Similarly, with regard to Comparative Examples 3 to 6, there were no cases where even either lowness of wettability or anti-erosion property to Sn alloy solder was rank A. With regard to Examples 3-32, which were Examples of Ag—Pd—Cu alloys to which Co was added, and to which at least one selected from the group consisting of Au, Ni, Pt, Re, Rh, Ru, Si, Sn, Zn, B, In, Nb and Ta was further added, at least one of lowness of wettability and anti-erosion property to Sn alloy solder was rank A, and there were no Examples which showed rank C, and therefore, low wettability to Sn alloy solder and the improvement of anti-erosion property to Sn alloy solder could be confirmed.

Claims

1. A metal material for use in an electric/electronic device, the metal material comprising an alloy which contains 20 to 50 mass % of Ag, 20 to 50 mass % of Pd, 10 to 40 mass % of Cu and 0.5 to 30 mass % of Co, in which the metal material has low wettability to Sn alloy solder and anti-erosion property to Sn alloy solder.

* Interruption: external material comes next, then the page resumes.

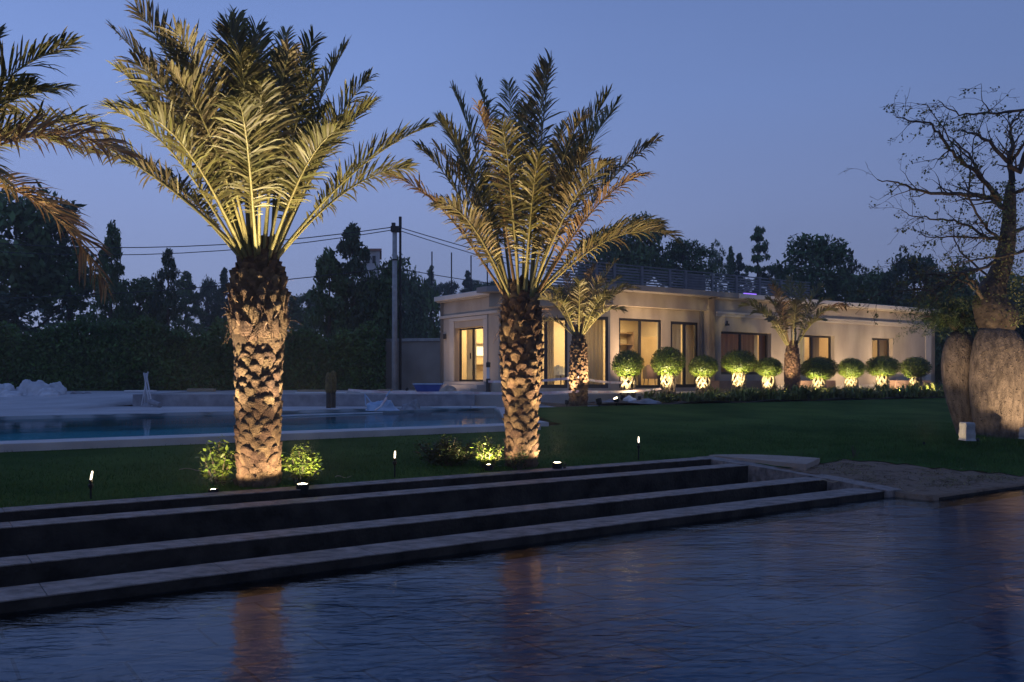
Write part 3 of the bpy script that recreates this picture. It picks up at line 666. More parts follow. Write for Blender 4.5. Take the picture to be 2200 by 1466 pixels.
# ================================================================== PALMS
def frond_mesh(P0, P1, P2, P3, out, Lmax, npair, rg, petiole=.26, rw=.022, droop=.25, wid=.013):
    """one palm frond along a cubic curve; out = horizontal outward direction (for the upper side). returns (rachis V,F),(leaf V,F)"""
    P0, P1, P2, P3 = [np.array(p, float) for p in (P0, P1, P2, P3)]
    def C(t): t = np.asarray(t)[..., None]; return (1 - t) ** 3 * P0 + 3 * t * (1 - t) ** 2 * P1 + 3 * t * t * (1 - t) * P2 + t ** 3 * P3
    def D(t): t = np.asarray(t)[..., None]; return 3 * (1 - t) ** 2 * (P1 - P0) + 6 * t * (1 - t) * (P2 - P1) + 3 * t * t * (P3 - P2)
    mb = MB(); ts = np.linspace(0, 1, 12); pts = C(ts)
    mb.tube([tuple(p) for p in pts], [rw * (1.45 - 1.3 * t ** .7) * (1.25 if t < .08 else 1) for t in ts], 5)
    out = np.array(out, float)
    V = []; Fc = []; roll = rg.normal(0, .22); roll2 = rg.normal(0, .5)
    tl = petiole + (1 - petiole) * (np.linspace(0, 1, npair) ** .92)
    for sd in (-1, 1):
        for i, t in enumerate(tl):
            t = min(.999, t + rg.uniform(-.004, .004))
            if rg.rand() < .05: continue
            p = C(t); T = D(t); T /= np.linalg.norm(T)
            n = np.array((0, 0, 1.)) - .8 * out; n = n - T * n.dot(T); n = n + np.cross(T, n) * (roll + roll2 * (t - .5))
            nn = np.linalg.norm(n); n = n / nn if nn > 1e-3 else -out
            B = np.cross(T, n)
            x = max(0.0, (t - petiole) / (1 - petiole))
            prof = (.45 + .75 * math.sin(min(1, x * 1.25 + .08) * math.pi * .5)) * (1 - .62 * x ** 2.6)
            if x < .06: prof *= .5
            Ll = Lmax * prof * rg.uniform(.82, 1.12)
            ang = R(72 - 42 * x) + rg.normal(0, .10)              # angle from the rachis
            lift = R(rg.choice([12, 28, 44])) + rg.normal(0, .09)
            side = B * sd * math.cos(lift) + n * math.sin(lift)
            d = T * math.cos(ang) + side * math.sin(ang)
            wdir = np.cross(d, n * math.cos(lift) - B * sd * math.sin(lift)); wl = np.linalg.norm(wdir); wdir = wdir / wl if wl > 1e-4 else T
            tw = rg.normal(0, .35); nd = np.cross(d, wdir); wdir = wdir * math.cos(tw) + nd * math.sin(tw)
            wv = wid * rg.uniform(.85, 1.2)
            g = np.array((0, 0, -1.)) * (droop + abs(rg.normal(0, .14))) * Ll
            k = len(V)
            a = p; m1 = p + d * Ll * .38 + g * .10; m2 = p + d * Ll * .74 + g * .38; e_ = p + d * Ll + g * .8
            V += [a - wdir * wv * .5, a + wdir * wv * .5, m1 - wdir * wv, m1 + wdir * wv, m2 - wdir * wv * .8, m2 + wdir * wv * .8, e_ - wdir * .001, e_ + wdir * .001]
            Fc += [(k, k + 1, k + 3, k + 2), (k + 2, k + 3, k + 5, k + 4), (k + 4, k + 5, k + 7, k + 6)]
    return mb, V, Fc
def trunk_boots(prof, H, rg, bw=.21, bh=.155, row=.084, proud=.040, shag=None, per=11, lift=.35):
    """overlapping leaf bases round a trunk; prof(z)->radius"""
    V = []; Fc = []; z = -.06; r_ = 0
    nu, nv = 5, 5
    while z < H:
        rad = prof(max(z, 0)); n = max(6, int(round(2 * math.pi * rad / bw * 1.0)))
        for k in range(n):
            a = 2 * math.pi * (k + .5 * (r_ % 2)) / n + rg.normal(0, .05)
            zz = z + rg.normal(0, .014); s_ = shag(zz) if shag else 0
            w_ = bw * rg.uniform(.46, .60); h_ = bh * rg.uniform(.85, 1.2) * (1 + .5 * s_); pr = proud * rg.uniform(.6, 1.35) * (1 + .5 * s_)
            tilt = rg.normal(0, .12)
            base = len(V)
            for j in range(nv):
                v = j / (nv - 1)
                for i in range(nu):
                    u_ = i / (nu - 1) * 2 - 1
                    ww = w_ * (.55 + .45 * math.sin(min(1, v * 1.3) * math.pi / 2)) * (1 - (.25 + .2 * s_) * max(0, v - .6) / .4)
                    aa = a + (u_ * ww) / max(rad, .1) + tilt * v
                    zt = zz + h_ * v - .030 * u_ * u_ * v - .01 * (1 - v) * u_ * u_
                    dome = (1 - .72 * abs(u_) ** 2.0)
                    rr = rad * .95 + pr * (v ** .8) * dome + .006 * rg.normal()
                    V.append((rr * math.cos(aa), rr * math.sin(aa), zt))
            for j in range(nv - 1):
                for i in range(nu - 1):
                    q = base + j * nu + i; Fc.append((q, q + 1, q + nu + 1, q + nu))
            # the cut top going back into the trunk
            kk = len(V)
            for i in range(nu):
                x, y, zt = V[base + (nv - 1) * nu + i]; rr = math.hypot(x, y); f_ = (rad * .86) / rr
                V.append((x * f_, y * f_, zt + .012 + .02 * s_))
            for i in range(nu - 1):
                q = base + (nv - 1) * nu + i; Fc.append((q, q + 1, kk + i + 1, kk + i))
        z += row * rg.uniform(.94, 1.06); r_ += 1
    return V, Fc
def fibres(prof, z0, z1, n, rg, Ln=.12):
    V = []; Fc = []
    for _ in range(n):
        a = rg.uniform(0, 2 * math.pi); z = rg.uniform(z0, z1); r = prof(z) + .03; L_ = Ln * rg.uniform(.4, 1.3)
        p = np.array((r * math.cos(a), r * math.sin(a), z)); d = np.array((math.cos(a) * .5 + rg.normal(0, .5), math.sin(a) * .5 + rg.normal(0, .5), rg.choice([-1, -.5, .8]) + rg.normal(0, .3)))
        d /= np.linalg.norm(d); wv = np.cross(d, (math.cos(a), math.sin(a), 0)); wv = wv / (np.linalg.norm(wv) + 1e-6) * rg.uniform(.003, .008)
        k = len(V); m_ = p + d * L_ * .5; e_ = p + d * L_ + np.array((0, 0, -.3)) * L_
        V += [p - wv, p + wv, m_ - wv * .8, m_ + wv * .8, e_ - wv * .2, e_ + wv * .2]; Fc += [(k, k + 1, k + 3, k + 2), (k + 2, k + 3, k + 5, k + 4)]
    return V, Fc
def lerp_prof(tab):
    zs = [a for a, _ in tab]; rs = [b for _, b in tab]
    return lambda z: float(np.interp(z, zs, rs))
def date_palm(loc, H, tab, fronds, label, seed, scale=1.0, bprm={}, nfill=10, mats=('palm_leaf', 'palm_leaf_mid', 'palm_leaf_dry'), shag=None, Lmax=.46, npair=82, bmat='boot', wid=.0108, fillL=2.6, bw=.175, group='date palms in the garden'):
    rg = np.random.RandomState(seed)
    root = empty('date_palm', loc, 0, label, 'palm', group)
    prof = lerp_prof(tab)
    mb = MB(); zs = np.linspace(-.15, H, 26); mb.lathe([(prof(max(z, 0)) * .95, z) for z in zs] + [(.02, H + .02)], 24)
    tr = mb.build('trunk', M['trunk_core'], root, smooth=True)
    V, Fc = trunk_boots(prof, H + .06, rg, shag=shag, bw=bw, **bprm)
    np_mesh('leaf_bases', V, Fc, M[bmat], tr)
    if shag:
        zt = [z for z in np.linspace(0, H, 40) if shag(z) > .3]
        V, Fc = fibres(prof, min(zt), max(zt), 220, rg, .15); np_mesh('trunk_fibre', V, Fc, M['boot'], tr)
    rt = prof(H)
    specs = list(fronds)
    for k in range(nfill):       # upright and rear fronds that fill the heart of the crown
        a = k * 2.399 + rg.uniform(-.2, .2); e = R(rg.uniform(52, 86)); L_ = fillL * rg.uniform(.78, 1.02)
        h = L_ * math.cos(e); specs.append(((h * math.cos(a), h * math.sin(a), L_ * math.sin(e)), .0, rg.choice([0, 0, 1]), 1.0))
    for i, sp in enumerate(specs):
        (tx, ty, tz), bow, kind, wsc = sp
        T = np.array((tx, ty, tz), float); hor = np.array((tx, ty, 0)); hl = np.linalg.norm(hor); o_ = hor / hl if hl > .05 else np.array((0, -1., 0))
        base = o_ * rt * .75 + np.array((0, 0, H - .12 + rg.uniform(-.05, .08)))
        Lf = np.linalg.norm(T)
        # leave steeply, then lean out; bow lifts the middle of the frond
        p1 = base + np.array((0, 0, 1.)) * Lf * .10 + T * .22
        p2 = base * .3 + (np.array((0, 0, H)) + T * .66) * .7 + np.array((0, 0, 1.)) * (Lf * .16 + bow) * .9 + np.array((0, 0, .3 * H)) * 0
        p2 = np.array((0, 0, H)) + T * .60 + np.array((0, 0, 1.)) * (Lf * .12 + bow)
        p3 = np.array((0, 0, H)) + T
        mb, V, Fc = frond_mesh(base, p1, p2, p3, o_, Lmax * wsc, npair, rg, petiole=rg.uniform(.24, .36), wid=wid, droop=rg.uniform(.08, .34) + (.15 if kind == 2 else 0), rw=.02)
        fo = np_mesh('frond', V, Fc, M[mats[kind]], root)
        mb.build('rachis', M['rachis'] if kind < 2 else M['palm_leaf_dry'], fo, smooth=True)
    return root
def tips(base, scale, lst):
    """frond tips measured on the photo as metres from the crown base; y is the depth of the tip"""
    return [(((px - base[0]) / scale, d, (base[1] - py) / scale), bow, kind, w_) for (px, py, d, bow, kind, w_) in lst]
P1c = W(*US(*at(555, 10.32)[:2]), .25)
g1 = tips((555, 550), 184, [
    (236, 62, .15, .05, 1, 1.05), (352, 80, -.75, .10, 1, 1.1), (264, 172, .5, .0, 0, 1), (300, 190, -.5, .1, 0, 1), (480, 6, .5, 0, 0, 1.1), (572, 12, .9, 0, 0, .9), (630, 66, .8, 0, 0, .8),
    (733, 86, .3, .0, 0, 1), (806, 240, -.2, .12, 0, 1.05), (918, 272, .1, .0, 0, .95), (30, 262, -.3, .10, 1, .95), (562, 150, -1.15, .12, 1, 1.05), (662, 175, -.9, .1, 1, 1),
    (760, 330, -.9, .18, 0, .95), (330, 300, -1.1, .2, 0, 1), (430, 175, -1.0, .1, 0, 1.1), (250, 340, .4, .1, 0, .9), (700, 200, 1.2, .1, 0, 1), (400, 110, 1.3, .1, 0, 1), (470, 250, -1.5, .2, 1, 1), (640, 280, -1.5, .2, 0, 1),
    (520, 90, -.5, .05, 0, 1.05), (600, 110, .2, 0, 0, 1), (150, 310, .5, .12, 1, .95), (860, 330, .8, .1, 0, .9), (290, 110, 1.0, .1, 0, 1), (690, 120, -.4, .1, 0, 1), (400, 230, -1.4, .2, 1, 1.1), (590, 210, -1.3, .15, 0, 1.05), (350, 200, .1, .1, 0, 1), (760, 200, .8, .1, 0, 1), (500, 200, -1.7, .25, 1, 1.1), (620, 330, -1.9, .3, 0, 1), (410, 330, -1.6, .3, 0, 1), (545, 60, .1, .05, 0, 1.1)])
tabA = [(0, .245), (.4, .245), (.8, .252), (1.3, .262), (1.57, .262), (1.75, .315), (2.05, .31), (2.35, .27), (2.55, .21), (2.8, .19)]
date_palm(P1c, 2.72, tabA, g1, 'large date palm with bright uplit fronds and a bulging shaggy trunk, left of centre', 11, nfill=6, shag=lambda z: 1.0 * sm(1.62, 1.78, z) * (1 - sm(2.2, 2.5, z)))
P2c = at(1120, 12.42, .26)
g2 = tips((1120, 640), 153, [
    (838, 392, -.3, .22, 2, .9), (900, 320, .1, .1, 0, 1), (934, 234, .6, .0, 0, 1), (970, 186, .2, .0, 0, .9), (1026, 164, .4, .0, 0, .9), (1092, 146, .8, 0, 0, 1), (1182, 160, -.4, .0, 1, 1.1), (1168, 200, -.9, .1, 1, 1.1),
    (1222, 232, .9, 0, 0, .9), (1334, 206, .5, .05, 0, 1.1), (1300, 230, -.4, .05, 0, 1.1), (1418, 296, .3, .05, 1, 1), (1368, 402, -.6, .2, 2, 1.05), (1446, 515, -.1, .38, 1, .9), (1432, 470, .6, .2, 0, .9),
    (1034, 285, -1.1, .1, 2, 1), (960, 300, -.7, .1, 0, 1), (1240, 300, -1.0, .2, 1, 1), (1290, 400, -1.2, .25, 1, 1), (1340, 330, 1.0, .2, 0, 1), (960, 470, -1.0, .2, 1, .9), (1080, 330, -1.4, .2, 0, 1), (1130, 260, -.5, .1, 0, 1.05), (930, 430, .7, .2, 0, .9)])
tabB = [(0, .22), (.6, .225), (1.0, .25), (1.25, .285), (1.6, .29), (2.0, .28), (2.3, .22), (2.5, .18)]
date_palm(P2c, 2.42, tabB, g2, 'dense date palm with dark blue green fronds and brown tips, nearest the middle', 23, nfill=7, bmat='boot', bprm=dict(row=.092, bh=.14, proud=.046), shag=lambda z: .35 * sm(1.5, 1.9, z))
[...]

2. The metal material according to claim 1, wherein the alloy further comprises 0.1 to 10 mass % of Au.

3. The metal material according to claim 1 or claim 2, wherein the alloy further comprises 0.1 to 3.0 mass % of at least one additive element selected from the group consisting of Ni, Pt, Re, Rh, Ru, Si, Sn, Zn, B, In, Nb and Ta.

4. The metal material according to claim 1 or claim 2, which has a hardness of 200-450 HV after being subjected to plastic working and at the time of precipitation hardening.

5. The metal material according to claim 3, which has a hardness of 200-450 HV after being subjected to plastic working and at the time of precipitation hardening.